Während es im Bonner Bundestag nur 70 Abgeordnete der Mühe wert fanden, an der Debatte über das Forschungsförderungsgesetz teilzunehmen (die analogen Ausfallserscheinungen im österreichischen Parlament in den letzten Jahren sind bekannt), waren die Bänke der französischen Nationalversammlung bei der Debatte über den Haushalt des französischen Erziehungsministers überfüllt. „Über fünfzig Redner der Regierungsmehrheit und der Opposition hatten sich zum Wort gemeldet, und es entspannen sich scharfe Auseinandersetzungen ... Das Unterrichtswesen ist in Frankreich zum Problem Nummer eins geworden, das die öffentliche Meinung neben der Preissteigerung am leidenschaftlichsten erregt. Die Höhe der Kredite... macht das Unterrichtswesen zu einem erstrangigen Politikum. Ihr Betrag überschreitet schon ein Sechstel des gesamten Staatshaushaltes. Das beweist auch, daß die Bildung der Jugend von der politischen Führung — in Frankreich wenigstens — als wichtigste Investierung betrachtet wird.“ („Frankfurter Allgemeine Zeitung“, 23. November 1963.)

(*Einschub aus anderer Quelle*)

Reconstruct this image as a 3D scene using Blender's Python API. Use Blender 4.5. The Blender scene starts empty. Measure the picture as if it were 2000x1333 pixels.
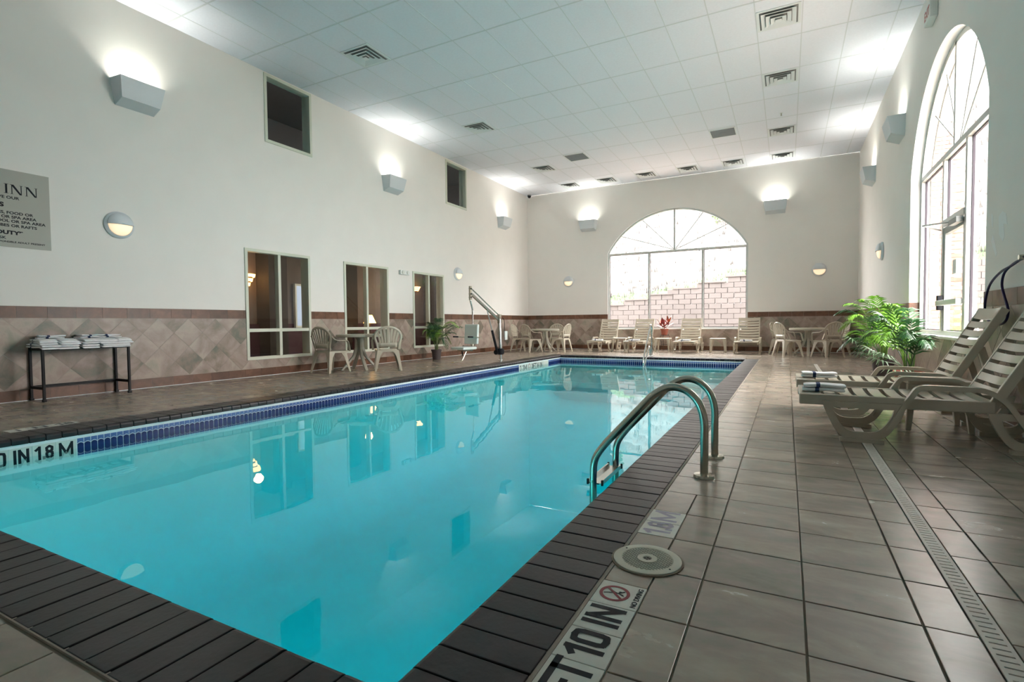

„Christ und Welt“ bemerkte dazu: Zur gleichen Zeit stand in der „New York Times“: „Investitionen in Erziehung und Bildung sind für eine Nation entscheidender als jede andere langfristige Planung.“ Und in England gab der konservative Premierminister Douglas-Home „in seiner ersten Amtswoche das revolutionärste Bildungsprogramm der britischen Geschichte bekannt“.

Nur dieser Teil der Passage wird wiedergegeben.